One Fed Governor Wants the SEC, Not the FSOC, to Reform Money Funds


One Federal Reserve governor is trying to turn up the heat on the SEC to enact money market fund reform.

Yesterday, Fed governor Dan Tarullo lent his voice to the push for tighter fund regulations, saying that he hopes the SEC will reverse course and back Mary Schapiro's reform plans. Bloomberg Businessweek reported that at a speech at the University of Pennsylvania, Turillo urged the SEC to get moving to tighten rules for money funds, which he called "a major part of the shadow banking system."

Turillo thinks that reforms are best enacted by the SEC, rather than through the Tim Geithner-chaired FSOC, which last month signaled that it could force the SEC into action.

That's not a great solution, in Tarullo's view.

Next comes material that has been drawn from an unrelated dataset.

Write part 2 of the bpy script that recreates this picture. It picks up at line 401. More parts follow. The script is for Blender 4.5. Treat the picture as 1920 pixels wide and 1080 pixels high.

"The protective tools available to the rest of us do not fit the problem precisely and thus will not regulate at the least cost to the funds while still mitigating financial risk," he said. "My hope, of course, is that recent indications that other SEC commissioners are now willing to move forward with reforms will lead to the SEC adopting first-best measures in the near-term."

Tarullo also floated the idea of capping the maximum size of financial institutions to eliminate the "perceptions of at least some residual too-big-to-fail quality."